8th Pay Commission Update: Government seeks suggestions from public and employees, send your opinion till 30th April

8th Pay Commission Update: Government seeks suggestions from public and employees, send your opinion till 30th April

Around 11 million central employees and pensioners across the country are waiting for the declaration of their salaries and pensions under the Eighth Pay Commission. The government is fully prepared in this matter and the commission is working rapidly. Since the formation of the 8th Pay Commission, many important things have happened, including the meeting held last month. Now, another big update has come out. The 8th Central Pay Commission has sought opinions and suggestions from all stakeholders. According to an official statement, these submissions will be accepted till April 30, 2026.

Commission released online format
The Commission has sought suggestions from associations and unions of working employees and pensioners, organizations, institutions as well as individual employees, pensioners and interested persons on its website. An online structured format for memorandum or representation has also been released.

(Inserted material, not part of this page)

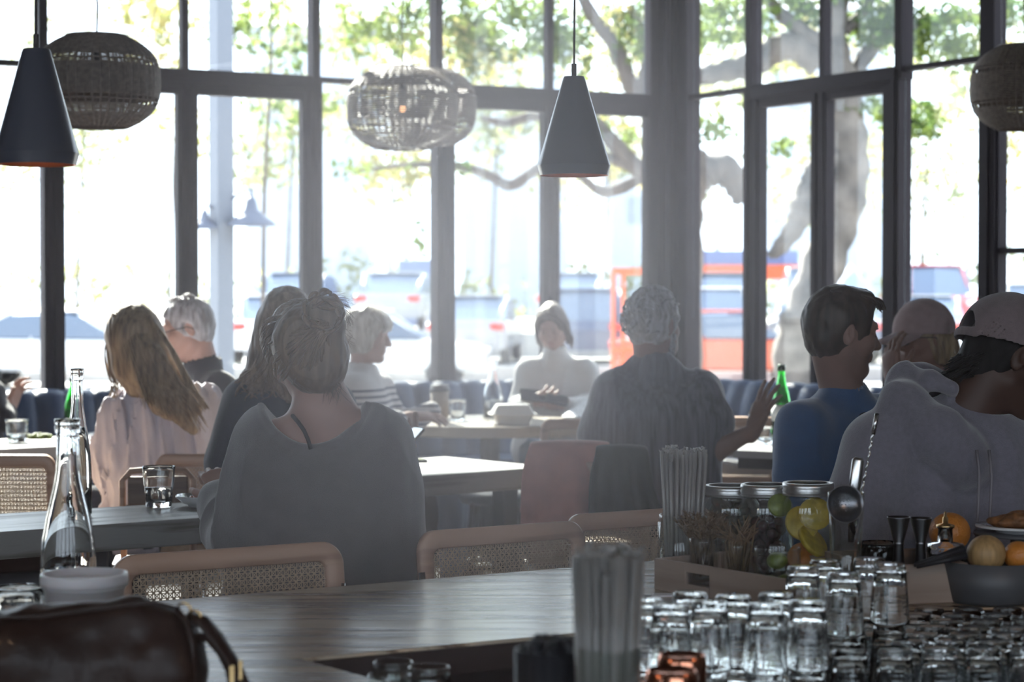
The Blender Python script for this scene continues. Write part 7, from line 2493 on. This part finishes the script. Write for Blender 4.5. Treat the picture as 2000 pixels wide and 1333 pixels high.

According to the Finance Ministry, “This format for submission of memorandum is also available on MyGov.in portal (innovateindia.mygov.in).” The statement further clarified, “The Commission has requested the stakeholders to submit their views only on the above mentioned portal. The Commission cannot consider hard copy, email or PDF.”

When is it expected to receive increased salary and pension?
Right now, more than 11 million Central Government employees and pensioners are waiting for signals for the speedy implementation of the 8th Pay Commission. However, it seems difficult to fully implement the salary and pension hike in the financial year 2026-27 (FY27). The panel has been given a deadline of 18 months to submit its report. This makes it less likely that salary and pension increases will be implemented in FY27. According to previous reports, in such a situation, the panel may accelerate its consultation process with key stakeholders and submit its report much before the deadline, which expires in May 2027.

What will be the formula for Dearness Allowance (DA)?

Generally, when the new Pay Commission recommendations come into force, Dearness Allowance (DA) and Dearness Relief (DR) are reset to zero (0) and then brought back in different stages. This means that DA will not be merged into basic pay, but will be recalculated. Note that after the last revision in October, DA and DR currently stand at 58 percent.

Burden on government exchequer up to ₹3.2 lakh crore
The fiscal impact of the 7th Pay Commission was ₹1.02 lakh crore. However, the effective increase for employees after DA/DR adjustment was less. Due to the large workforce and high number of pensioners, the fiscal impact of the 8th Pay Commission could be huge, ranging between ₹2.4 lakh crore to ₹3.2 lakh crore.